Le cycle est composé pour la future comtesse Marie-Blanche de Polignac à la demande d'Étienne de Beaumont, et est destiné à être interprété en privé lors d'un bal baroque, « l'Antiquité sous Louis XIV », organisé par le comte de Beaumont en son hôtel de Masseran. La soirée se déroule le 30 mai 1923 et est l'objet d'une brouille entre Satie et Fargue, pourtant « vieux compères de bistrot des années montmartroises »[3]. En effet le nom de Fargue est absent du programme de la soirée et le poète en prend ombrage, si bien qu'il insulte son hôte, qui se résout à le provoquer en duel. Le combat singulier n'aura finalement pas lieu mais la fâcherie est consommée[4].
La première audition publique est donnée en décembre de la même année, salle des Agriculteurs[5], par la cantatrice Jane Bathori et le compositeur au piano[6].
Structure
Le cahier, d'une durée d'exécution de quatre minutes environ[7], comprend cinq mouvements[8], des pages « courtes mais pleines de surprise »[2] :
La première pièce, Air du rat, sur un poème empli de mots inventés, se présente comme une comptine, « sur un motif harmonique repris sept fois ». La deuxième, Spleen, aux tournures modales, « s'achève sur un éclat véhément ». La troisième, La grenouille américaine, s'ouvre sur un long prélude instrumental[2].
La très courte quatrième mélodie, Air du poète, qui tient en dix mesures, est « plus à dire qu'à chanter ». Enfin, la Chanson du chat, qui clôt le recueil, renoue avec l'esprit des comptines, impression accentuée par la présence d'échos de Compère Guilleri et la « forme régulière en deux courtes strophes[10] ».

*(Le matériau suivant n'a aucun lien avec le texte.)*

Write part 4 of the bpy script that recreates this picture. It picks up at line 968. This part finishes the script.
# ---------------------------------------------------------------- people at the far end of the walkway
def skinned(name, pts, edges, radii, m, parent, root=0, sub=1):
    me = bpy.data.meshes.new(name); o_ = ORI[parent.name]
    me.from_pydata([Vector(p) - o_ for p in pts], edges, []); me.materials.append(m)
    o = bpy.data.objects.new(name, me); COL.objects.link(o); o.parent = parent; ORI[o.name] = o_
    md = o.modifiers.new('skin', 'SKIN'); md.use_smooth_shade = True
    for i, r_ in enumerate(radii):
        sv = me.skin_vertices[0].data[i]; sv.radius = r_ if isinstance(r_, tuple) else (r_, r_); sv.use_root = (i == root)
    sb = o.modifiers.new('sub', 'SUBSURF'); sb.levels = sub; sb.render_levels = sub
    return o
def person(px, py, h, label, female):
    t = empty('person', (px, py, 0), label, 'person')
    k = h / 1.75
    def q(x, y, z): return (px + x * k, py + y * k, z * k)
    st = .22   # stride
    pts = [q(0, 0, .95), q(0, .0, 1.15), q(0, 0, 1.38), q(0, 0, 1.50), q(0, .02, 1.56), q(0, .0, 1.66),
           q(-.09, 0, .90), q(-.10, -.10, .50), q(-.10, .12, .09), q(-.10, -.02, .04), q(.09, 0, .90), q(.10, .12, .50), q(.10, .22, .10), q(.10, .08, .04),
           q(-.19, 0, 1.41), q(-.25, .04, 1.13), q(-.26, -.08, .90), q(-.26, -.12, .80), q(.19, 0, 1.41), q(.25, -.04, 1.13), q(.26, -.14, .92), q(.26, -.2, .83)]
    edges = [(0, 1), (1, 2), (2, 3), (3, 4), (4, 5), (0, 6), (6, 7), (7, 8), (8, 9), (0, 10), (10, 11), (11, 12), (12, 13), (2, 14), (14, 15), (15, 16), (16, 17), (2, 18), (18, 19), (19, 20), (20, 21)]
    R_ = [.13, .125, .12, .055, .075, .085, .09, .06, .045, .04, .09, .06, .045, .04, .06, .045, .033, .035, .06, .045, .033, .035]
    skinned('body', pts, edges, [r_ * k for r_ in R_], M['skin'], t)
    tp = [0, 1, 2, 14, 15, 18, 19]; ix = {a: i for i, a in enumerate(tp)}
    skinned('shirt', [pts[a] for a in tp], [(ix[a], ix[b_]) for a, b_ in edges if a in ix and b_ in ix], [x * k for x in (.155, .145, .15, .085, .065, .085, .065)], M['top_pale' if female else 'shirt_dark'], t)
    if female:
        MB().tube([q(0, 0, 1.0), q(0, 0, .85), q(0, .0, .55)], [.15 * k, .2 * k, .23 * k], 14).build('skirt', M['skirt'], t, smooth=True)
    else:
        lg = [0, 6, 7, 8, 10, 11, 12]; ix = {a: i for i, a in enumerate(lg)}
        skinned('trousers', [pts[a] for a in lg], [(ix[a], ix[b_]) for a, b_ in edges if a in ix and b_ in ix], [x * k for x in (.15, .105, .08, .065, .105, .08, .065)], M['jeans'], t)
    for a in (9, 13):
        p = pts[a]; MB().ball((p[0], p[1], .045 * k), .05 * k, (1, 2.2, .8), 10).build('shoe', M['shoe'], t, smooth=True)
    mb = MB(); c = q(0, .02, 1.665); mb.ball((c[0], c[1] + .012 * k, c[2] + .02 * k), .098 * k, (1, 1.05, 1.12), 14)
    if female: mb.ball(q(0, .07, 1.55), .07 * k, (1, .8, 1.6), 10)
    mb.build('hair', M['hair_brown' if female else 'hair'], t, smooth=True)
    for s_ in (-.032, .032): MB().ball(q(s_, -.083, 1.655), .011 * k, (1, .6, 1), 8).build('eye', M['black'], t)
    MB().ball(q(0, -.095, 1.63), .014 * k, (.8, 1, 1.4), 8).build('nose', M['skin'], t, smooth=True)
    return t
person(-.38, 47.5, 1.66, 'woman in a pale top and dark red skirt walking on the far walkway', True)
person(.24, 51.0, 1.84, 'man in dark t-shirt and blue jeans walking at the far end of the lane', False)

Bruno Giner considère les Ludions comme une synthèse idéale des différents styles musicaux de Satie : « on retrouve le style caf' conc' et music-hall dans l'Air du rat et La grenouille américaine, un soupçon de musique d'ameublement à l'allure répétitive dans Spleen, une mélodie « blanche » à la Socrate dans l'Air du poète, et quelques loufoqueries basées sur des jeux d'onomatopées dans l'irrésistible Chanson du chat[3] ».